Director Hirokazu Kore-eda won the top prize at Cannes this year for Shoplifters, a movie steeped in the kind of understatement that lulls us into acceptance as Kore-eda works his way toward an emotionally powerful conclusion.
Kore-eda (After Life, Nobody Knows, Still Walking and Like Father, Like Son) has made a career out of quietly upending expectation. This time, he introduces us to a family that shoplifts in order to eat.
Although their survival may be based on larceny, the Shibatas are basically happy and devoted to one another. The father of the clan (Lily Franky) intermittently works on construction projects but also operates under a logically dubious credo: He argues that taking things from stores isn't really stealing because these items don't yet belong to anyone. To make this clear, the movie begins with Franky's Osamu and his 12-year-old son Shota (Jyo Kairi) on a "shopping" expedition.
The rest of the family includes a mother (Sakura Ando), an older sister (Mayu Matsuoka) and a grandmother (Kirin Kiki).
In case those characters don't represent enough of a tribe, the family takes in a stray, five-year-old Juri (Miyu Sasaki). Osamu and Shota discover the child freezing on a balcony: She seems to have been abandoned and abused. Kidnapping? Of course, but Kore-eda never underlines anything. It doesn’t take long for us to believe that as a part of this impoverished family, Juri's better off than she was.

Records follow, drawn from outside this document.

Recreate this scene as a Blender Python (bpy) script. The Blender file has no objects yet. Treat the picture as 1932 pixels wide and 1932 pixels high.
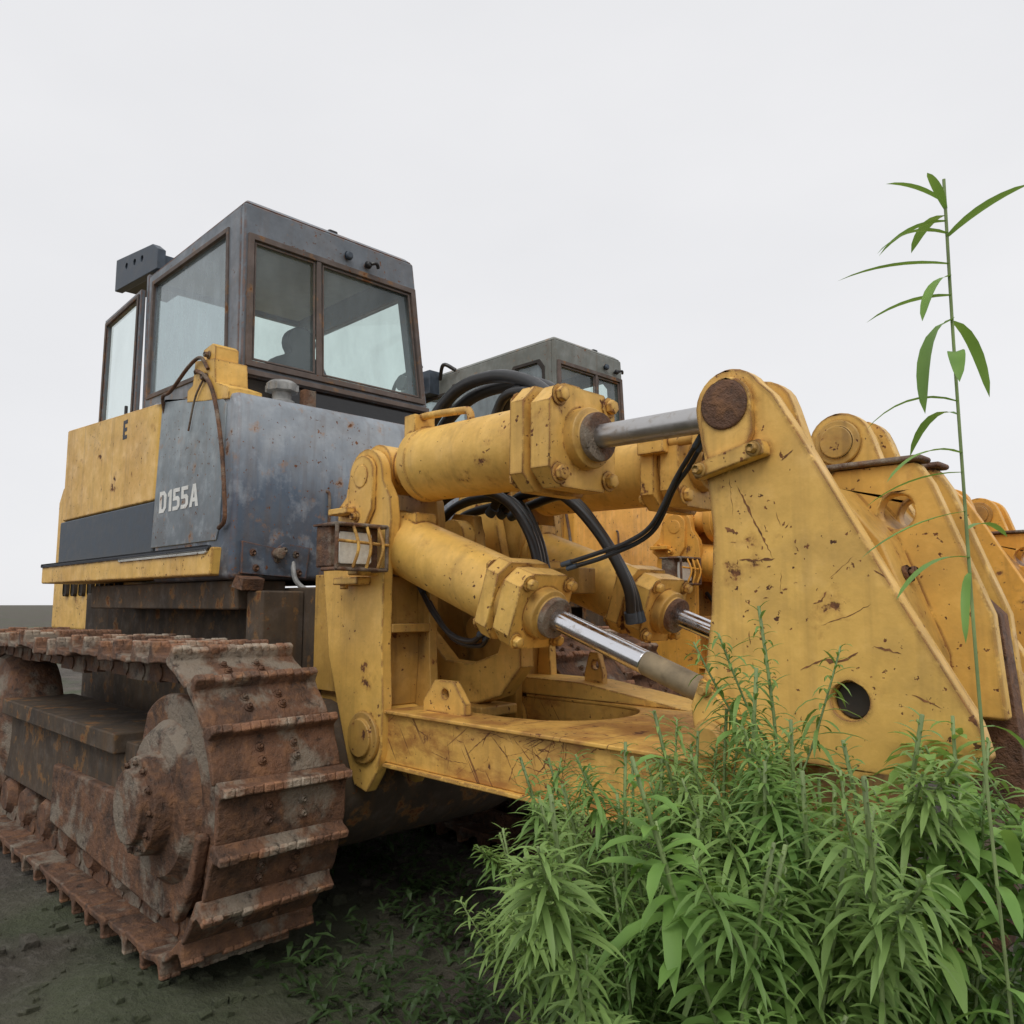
import bpy, bmesh, math, random
from mathutils import Vector, Matrix, noise as mnoise
from mathutils.geometry import tessellate_polygon
random.seed(7)
S=bpy.context.scene
col=S.collection
V=Vector
# ------------------------------------------------------------------ nodes
class NT:
    def __init__(s,mat):
        s.t=mat.node_tree; s.n=s.t.nodes; s.l=s.t.links
    def node(s,typ,**kw):
        n=s.n.new(typ)
        for k,v in kw.items(): setattr(n,k,v)
        return n
    def link(s,a,b): s.l.new(a,b)
    def val(s,sock,v):
        if isinstance(v,bpy.types.NodeSocket): s.l.new(v,sock)
        else: sock.default_value=v
    def noise(s,vec,scale,detail=4,rough=.55,dist=0.):
        n=s.node('ShaderNodeTexNoise'); s.val(n.inputs['Vector'],vec)
        n.inputs['Scale'].default_value=scale; n.inputs['Detail'].default_value=detail
        n.inputs['Roughness'].default_value=rough; n.inputs['Distortion'].default_value=dist
        return n.outputs['Fac']
    def ramp(s,x,a,b,lo=0.,hi=1.):
        m=s.node('ShaderNodeMapRange'); s.val(m.inputs[0],x)
        m.inputs[1].default_value=a; m.inputs[2].default_value=b
        m.inputs[3].default_value=lo; m.inputs[4].default_value=hi
        return m.outputs[0]
    def math(s,op,a,b=0.,c=None,clamp=False):
        m=s.node('ShaderNodeMath',operation=op,use_clamp=clamp)
        s.val(m.inputs[0],a); s.val(m.inputs[1],b)
        if c is not None: s.val(m.inputs[2],c)
        return m.outputs[0]
    def mix(s,f,a,b,blend='MIX'):
        m=s.node('ShaderNodeMix',data_type='RGBA',blend_type=blend)
        s.val(m.inputs[0],f)
        for so,v in ((m.inputs[6],a),(m.inputs[7],b)):
            if isinstance(v,tuple): v=tuple(v)+((1.,) if len(v)==3 else ())
            s.val(so,v)
        return m.outputs[2]
    def scalev(s,vec,sc,loc=(0,0,0),rot=(0,0,0)):
        m=s.node('ShaderNodeMapping'); s.val(m.inputs['Vector'],vec)
        m.inputs['Scale'].default_value=sc; m.inputs['Location'].default_value=loc; m.inputs['Rotation'].default_value=rot
        return m.outputs[0]
def newmat(name):
    m=bpy.data.materials.new(name); m.use_nodes=True
    nt=NT(m); bs=m.node_tree.nodes['Principled BSDF']
    return m,nt,bs
def paint(name,base,base2,rust=.5,scratch=0.,dirt=.5,edge=1.,rough=.45,zfun=None,spots=1.0,seed=0.,patch=0.):
    m,nt,bs=newmat(name)
    tc0=nt.node('ShaderNodeTexCoord').outputs['Object']
    tc=nt.scalev(tc0,(1,1,1),(seed,seed*.7,0)) if seed else tc0
    big=nt.noise(tc,1.7,3)
    c=nt.mix(nt.ramp(big,.35,.65),base,base2)
    if zfun: c=zfun(nt,tc0,c)
    mot=nt.noise(tc,9.,4,.65)
    c=nt.mix(nt.ramp(mot,.47,.25,0.,.45),c,tuple(min(1,x*1.12+.06) for x in base))
    c=nt.mix(nt.ramp(mot,.45,.75,0.,.40),c,tuple(x*.62 for x in base2))
    st=nt.noise(nt.scalev(tc,(15,15,.8)),1.,3,.6)
    c=nt.mix(nt.ramp(st,.52,.78,0.,.85*dirt),c,(.14,.075,.03))
    gr=nt.noise(tc,3.1,5,.7)
    c=nt.mix(nt.ramp(gr,.48,.72,0.,.7*dirt),c,(.15,.10,.055))
    sp=nt.noise(tc,7.5,6,.62)
    t=.71-.10*rust
    m1=nt.ramp(sp,t,t+.03)
    halo=nt.ramp(sp,t-.07,t+.02,0.,.55)
    sm=nt.noise(tc,38,3,.6)
    m2=nt.ramp(nt.math('ADD',sm,nt.ramp(gr,.38,.62,-.07,.045)),.705-.04*spots,.73-.04*spots)
    mask=nt.math('MAXIMUM',m1,m2)
    if edge>0:
        bv=nt.node('ShaderNodeBevel',samples=2); bv.inputs['Radius'].default_value=.016*max(1,edge)
        ge=nt.node('ShaderNodeNewGeometry')
        dp=nt.node('ShaderNodeVectorMath',operation='DOT_PRODUCT')
        nt.link(bv.outputs[0],dp.inputs[0]); nt.link(ge.outputs['Normal'],dp.inputs[1])
        ed=nt.ramp(dp.outputs['Value'],.995,.93,0.,1.)
        ed=nt.math('MULTIPLY',ed,nt.ramp(nt.noise(tc,11,4,.7),.46-.06*edge,.56-.06*edge),clamp=True)
        mask=nt.math('MAXIMUM',mask,nt.math('MULTIPLY',ed,min(1,edge)))
    if patch>0:
        pn=nt.noise(nt.scalev(tc,(1.3,1.3,3.)),1.9,6,.72)
        pm=nt.ramp(pn,.53-.06*patch,.66-.06*patch,0.,.8)
        c=nt.mix(pm,c,(.33,.14,.04))
    if scratch>0:
        for (ry,off,sx,th) in ((.62,0.,2.2,.70),(-.95,5.,2.6,.70),(1.25,11.,3.,.71)):
            v=nt.scalev(nt.scalev(tc,(1,1,1),(0,0,0),(0,ry,0)),(sx,1.,75.),(off,off,off))
            n=nt.noise(v,1.,1.,.4,.2)
            ln=nt.ramp(n,th-.02*scratch,th+.02-.02*scratch)
            ln=nt.math('MULTIPLY',ln,nt.ramp(nt.noise(nt.scalev(tc,(1,1,1),(off,0,off)),2.6,2),.50,.56),clamp=True)
            mask=nt.math('MAXIMUM',mask,nt.math('MULTIPLY',ln,.85))
    rc=nt.mix(nt.ramp(nt.noise(tc,22,3,.7),.35,.65),(.075,.032,.018),(.24,.095,.033))
    c=nt.mix(halo,c,(.38,.18,.045),'MIX')
    c=nt.mix(mask,c,rc)
    nt.link(c,bs.inputs['Base Color'])
    r=nt.ramp(mot,.3,.7,rough-.08,rough+.15)
    r=nt.math('ADD',r,nt.math('MULTIPLY',mask,.35),clamp=True)
    nt.link(r,bs.inputs['Roughness'])
    bs.inputs['Specular IOR Level'].default_value=.4
    bp=nt.node('ShaderNodeBump'); bp.inputs['Strength'].default_value=.35; bp.inputs['Distance'].default_value=.006
    h=nt.math('ADD',nt.math('MULTIPLY',mot,1.2),nt.math('MULTIPLY',mask,-.5))
    h=nt.math('ADD',h,nt.math('MULTIPLY',sm,.35))
    nt.link(h,bp.inputs['Height']); nt.link(bp.outputs[0],bs.inputs['Normal'])
    return m
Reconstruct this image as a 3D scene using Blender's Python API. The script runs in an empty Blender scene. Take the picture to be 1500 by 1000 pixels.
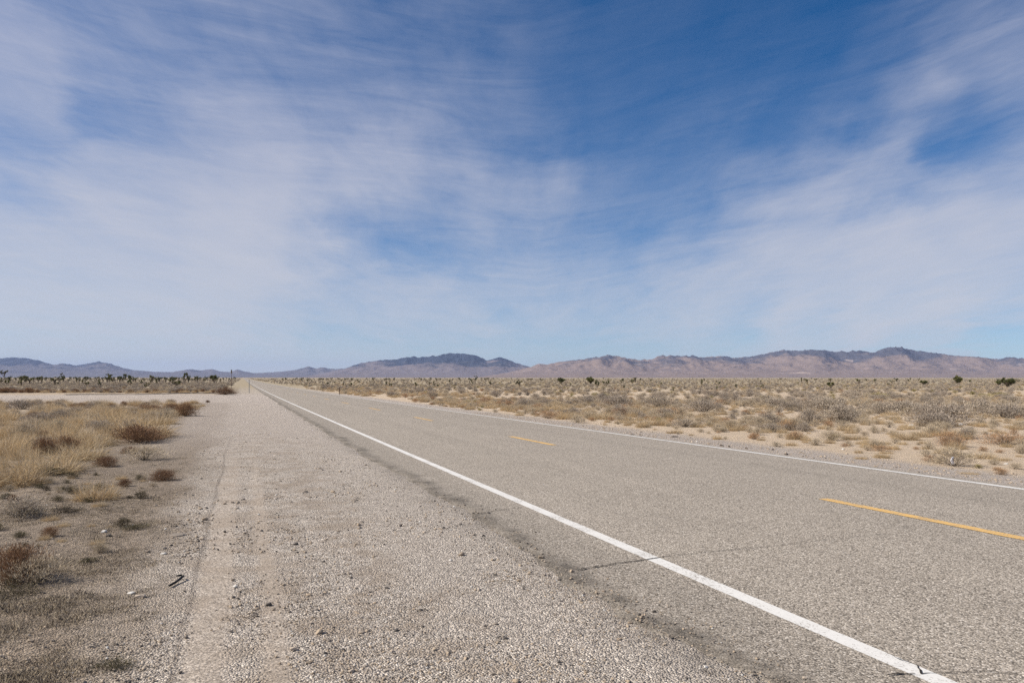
import bpy, math, random
import numpy as np
from mathutils import Vector, noise as mnoise

R = math.radians
random.seed(7)
rng = np.random.default_rng(11)
scene = bpy.context.scene
COL = scene.collection

# ------------------------------------------------------------------ camera geometry
# a pixel of the 1500x1000 photograph is only used to find where a thing stands on the ground
F, HZ, CAMH, VPX = 1177.0, 552.5, 1.55, 356.0
A = math.atan((750 - VPX) / F)            # the road runs this far left of straight ahead
CA, SA = math.cos(A), math.sin(A)


def drop(y):                              # the ground falls gently away from the camera and flattens out
    y = np.maximum(np.asarray(y, float), 0.0)
    return 0.008 * y / (1 + y / 280.0)


def at(px, py):
    """Point on the ground seen at a pixel of the photograph."""
    v = (py - HZ) / F
    y = 20.0
    for _ in range(60):
        y = (CAMH + float(drop(y))) / v
    x = (px - 750) / F * y
    return Vector((x, y, ground_z(x, y)))


def sd(x, y):                             # world -> along the road, right of the camera
    return -x * SA + y * CA, x * CA + y * SA


def xy(s, d):
    return -s * SA + d * CA, s * CA + d * SA


# ------------------------------------------------------------------ numpy noise
def _hash(i, j, seed):
    n = (i.astype(np.int64) * 374761393 + j.astype(np.int64) * 668265263 + seed * 974634777) & 0x7fffffff
    n = ((n ^ (n >> 13)) * 1274126177) & 0x7fffffff
    return ((n ^ (n >> 16)) & 0xffff) / 65535.0


def vnoise(x, y, seed=0):
    x = np.asarray(x, float); y = np.asarray(y, float)
    xi = np.floor(x); yi = np.floor(y)
    fx = x - xi; fy = y - yi
    fx = fx * fx * (3 - 2 * fx); fy = fy * fy * (3 - 2 * fy)
    a = _hash(xi, yi, seed); b = _hash(xi + 1, yi, seed); c = _hash(xi, yi + 1, seed); d = _hash(xi + 1, yi + 1, seed)
    return (a * (1 - fx) + b * fx) * (1 - fy) + (c * (1 - fx) + d * fx) * fy


def fbm(x, y, oct=5, seed=0, gain=.5, ridged=False):
    t = 0; amp = 1; tot = 0
    for o in range(oct):
        n = vnoise(x * 2 ** o + 17.3 * o, y * 2 ** o - 9.1 * o, seed + o)
        if ridged:
            n = 1 - abs(2 * n - 1)
        t = t + n * amp; tot += amp; amp *= gain
    return t / tot


def ground_z(x, y):
    s, d = sd(x, y)
    off = np.clip((np.abs(d - 6.9) - 5.5) / 8.0, 0, 1)          # flat by the road, softly uneven beyond
    und = (fbm(x * .11, y * .11, 3, 5) - .5) * .34 * off
    fine = (fbm(x * .9, y * .9, 3, 9) - .5) * .05 * np.clip((np.abs(d - 6.9) - 5.0) / 3.0, 0, 1)
    far = np.clip(1 - np.hypot(x, y) / 900.0, 0, 1)
    return -drop(y) + (und + fine) * far + 0 * d


# ------------------------------------------------------------------ small helpers
def tag(o, label=None, cat=None, group=None, kind=None):
    if label: o['label'] = label
    if cat: o['category'] = cat
    if group: o['group'] = group
    if kind: o['kind'] = kind
    return o


def mesh(name, verts, faces, mats=(), midx=None, smooth=False):
    me = bpy.data.meshes.new(name)
    me.from_pydata([tuple(map(float, v)) for v in verts], [], [tuple(map(int, f)) for f in faces])
    for m in mats: me.materials.append(m)
    if midx is not None: me.polygons.foreach_set('material_index', np.asarray(midx, np.int32))
    if smooth: me.polygons.foreach_set('use_smooth', np.ones(len(me.polygons), bool))
    me.update()
    return me


def link(name, me, parent=None, loc=(0, 0, 0), rz=0, sc=(1, 1, 1)):
    o = bpy.data.objects.new(name, me)
    COL.objects.link(o)
    o.location = loc; o.rotation_euler = (0, 0, rz); o.scale = sc
    if parent: o.parent = parent
    return o


class Geo:
    def __init__(self): self.v = []; self.f = []; self.m = []
    def add(self, v, f, m=0):
        b = len(self.v); self.v.extend(v)
        for q in f: self.f.append(tuple(i + b for i in q)); self.m.append(m)
    def tube(self, pts, rad, n=5, m=0, cap=True):
        pts = [Vector(p) for p in pts]
        ring = []
        for i, p in enumerate(pts):
            t = (pts[min(i + 1, len(pts) - 1)] - pts[max(i - 1, 0)]).normalized()
            u = t.orthogonal().normalized(); w = t.cross(u)
            r = rad[i] if hasattr(rad, '__len__') else rad
            ring.append([p + (u * math.cos(k * 2 * math.pi / n) + w * math.sin(k * 2 * math.pi / n)) * r for k in range(n)])
        v = [q for r_ in ring for q in r_]; f = []
        for i in range(len(pts) - 1):
            for k in range(n):
                f.append((i * n + k, i * n + (k + 1) % n, (i + 1) * n + (k + 1) % n, (i + 1) * n + k))
        if cap:
            f.append(tuple(range(n))[::-1]); f.append(tuple((len(pts) - 1) * n + k for k in range(n)))
        self.add(v, f, m)
    def box(self, c, s, m=0, bev=0.0):
        x, y, z = c; a, b, h = s[0] / 2, s[1] / 2, s[2] / 2
        k = bev
        prof = [(-a + k, -b), (a - k, -b), (a, -b + k), (a, b - k), (a - k, b), (-a + k, b), (-a, b - k), (-a, -b + k)] if k else [(-a, -b), (a, -b), (a, b), (-a, b)]
        n = len(prof)
        v = [(x + p[0], y + p[1], z - h) for p in prof] + [(x + p[0], y + p[1], z + h) for p in prof]
        f = [tuple(range(n))[::-1], tuple(range(n, 2 * n))] + [(i, (i + 1) % n, n + (i + 1) % n, n + i) for i in range(n)]
        self.add(v, f, m)
    def build(self, name, mats, smooth=False):
        return mesh(name, self.v, self.f, mats, self.m, smooth)


# ------------------------------------------------------------------ materials
class NT:
    def __init__(self, tree): self.t = tree; self.n = tree.nodes; self.l = tree.links
    def new(self, typ, **kw):
        nd = self.n.new(typ)
        for k, v in kw.items(): setattr(nd, k, v)
        return nd
    def set(self, sock, val):
        if isinstance(val, bpy.types.NodeSocket): self.l.new(val, sock)
        elif val is not None:
            sock.default_value = val
    def math(self, op, a, b=None, c=None, clamp=False):
        nd = self.new('ShaderNodeMath', operation=op, use_clamp=clamp)
        self.set(nd.inputs[0], a)
        if b is not None: self.set(nd.inputs[1], b)
        if c is not None: self.set(nd.inputs[2], c)
        return nd.outputs[0]
    def vmath(self, op, a, b=None):
        nd = self.new('ShaderNodeVectorMath', operation=op)
        self.set(nd.inputs[0], a)
        if b is not None: self.set(nd.inputs[1], b)
        return nd.outputs[0]
    def comb(self, x, y, z=0.0):
        nd = self.new('ShaderNodeCombineXYZ')
        for i, v in enumerate((x, y, z)): self.set(nd.inputs[i], v)
        return nd.outputs[0]
    def sep(self, v):
        nd = self.new('ShaderNodeSeparateXYZ'); self.set(nd.inputs[0], v)
        return nd.outputs[0], nd.outputs[1], nd.outputs[2]
    def noise(self, v, scale, detail=4, rough=.5, dist=0, out='Fac'):
        nd = self.new('ShaderNodeTexNoise'); self.set(nd.inputs['Vector'], v)
        nd.inputs['Scale'].default_value = scale; nd.inputs['Detail'].default_value = detail
        nd.inputs['Roughness'].default_value = rough; nd.inputs['Distortion'].default_value = dist
        return nd.outputs[out]
    def voro(self, v, scale, out='Color', feature='F1', rand=1.0):
        nd = self.new('ShaderNodeTexVoronoi', feature=feature); self.set(nd.inputs['Vector'], v)
        nd.inputs['Scale'].default_value = scale; nd.inputs['Randomness'].default_value = rand
        return nd.outputs[out]
    def ramp(self, fac, stops, interp='LINEAR'):
        nd = self.new('ShaderNodeValToRGB'); self.set(nd.inputs[0], fac)
        cr = nd.color_ramp; cr.interpolation = interp
        while len(cr.elements) < len(stops): cr.elements.new(.5)
        for e, (p, c) in zip(cr.elements, stops):
            e.position = p; e.color = (*c, 1) if len(c) == 3 else c
        return nd.outputs[0]
    def mix(self, fac, a, b, blend='MIX'):
        nd = self.new('ShaderNodeMix', data_type='RGBA', blend_type=blend)
        self.set(nd.inputs[0], fac)
        for s, v in ((nd.inputs[6], a), (nd.inputs[7], b)):
            if isinstance(v, (tuple, list)) and len(v) == 3: v = (*v, 1)
            self.set(s, v)
        return nd.outputs[2]
    def step(self, x, a, b):                     # smoothstep from a to b
        nd = self.new('ShaderNodeMapRange', interpolation_type='SMOOTHSTEP'); self.set(nd.inputs[0], x)
        nd.inputs[1].default_value = a; nd.inputs[2].default_value = b
        return nd.outputs[0]
    def band(self, x, a, b, soft):
        return self.math('MULTIPLY', self.step(x, a - soft, a + soft), self.math('SUBTRACT', 1.0, self.step(x, b - soft, b + soft)))


def material(name):
    m = bpy.data.materials.new(name); m.use_nodes = True
    nt = NT(m.node_tree); b = m.node_tree.nodes['Principled BSDF']
    b.inputs['Roughness'].default_value = .9
    b.inputs['Specular IOR Level'].default_value = .2
    return m, nt, b


def bump(nt, b, h, strength, dist):
    nd = nt.new('ShaderNodeBump'); nt.set(nd.inputs['Height'], h)
    nd.inputs['Strength'].default_value = strength; nd.inputs['Distance'].default_value = dist
    nt.l.new(nd.outputs[0], b.inputs['Normal'])


def mul(nt, col, f, lo, hi):                     # brighten/darken a colour by a 0..1 factor
    mr = nt.new('ShaderNodeMapRange'); nt.set(mr.inputs[0], f)
    mr.inputs[3].default_value = lo; mr.inputs[4].default_value = hi
    sc = nt.new('ShaderNodeVectorMath', operation='SCALE')
    nt.set(sc.inputs[0], col); nt.l.new(mr.outputs[0], sc.inputs[3])
    return sc.outputs[0]


def mat_plant(name, cols, translucent=.25, lo=.6, hi=1.35):
    """Leaves, blades or twigs: each blade its own tint, each plant its own tint."""
    m, nt, b = material(name)
    g = nt.new('ShaderNodeNewGeometry'); oi = nt.new('ShaderNodeObjectInfo')
    n = len(cols)
    c = nt.ramp(oi.outputs['Random'], [(i / max(1, n - 1), cols[i]) for i in range(n)])
    c = mul(nt, c, g.outputs['Random Per Island'], lo, hi)
    nt.set(b.inputs['Base Color'], c)
    if translucent:
        tr = nt.new('ShaderNodeBsdfTranslucent'); nt.set(tr.inputs[0], c)
        mx = nt.new('ShaderNodeMixShader'); mx.inputs[0].default_value = translucent
        nt.l.new(b.outputs[0], mx.inputs[1]); nt.l.new(tr.outputs[0], mx.inputs[2])
        nt.l.new(mx.outputs[0], nt.n['Material Output'].inputs[0])
    return m


def mat_plain(name, col, rough=.8, scale=30, lo=.75, hi=1.2):
    m, nt, b = material(name)
    tc = nt.new('ShaderNodeTexCoord').outputs['Object']
    nt.set(b.inputs['Base Color'], mul(nt, (*col,), nt.noise(tc, scale, 5, .6), lo, hi))
    b.inputs['Roughness'].default_value = rough
    return m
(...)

Kore-eda excels at injecting volatile movie elements (kidnapping, theft, etc.) into situations that seem entirely ordinary, even banal. As a result, we go with the flow, which turns us into co-conspirators of a sort and widens the movie’s thematic reach until it touches the borders of social statement.
Nearly all the family members are employed. Mom works in a laundry where she presses clothes. Big sister earns money doing soft-core porn in a place where men watch young women dressed as schoolgirls as they disrobe behind glass partitions. Kore-eda doesn't allow this occupation to degrade Matsuoka's character because she doesn't allow her work to penetrate her soul.
We're unsettled by the idea that the obviously bright Shota doesn't attend school, but once again, a disturbing detail becomes a matter-of-fact addition to the lives we've been observing.
Gradually, Kore-eda allows a plot to unfold and the family faces severe challenges. We shouldn't be surprised. This group scrapes by in a cramped one-room home and surely, we know that a life supported by shoplifting doesn't qualify as highly sustainable.
And, of course, this family isn't quite what it seems. I won't say more. But Shoplifters has less to do with plot twists than with finding the pathos in marginalized lives that we've come to care about thanks to Kore-eda's keenly observed treatment of them.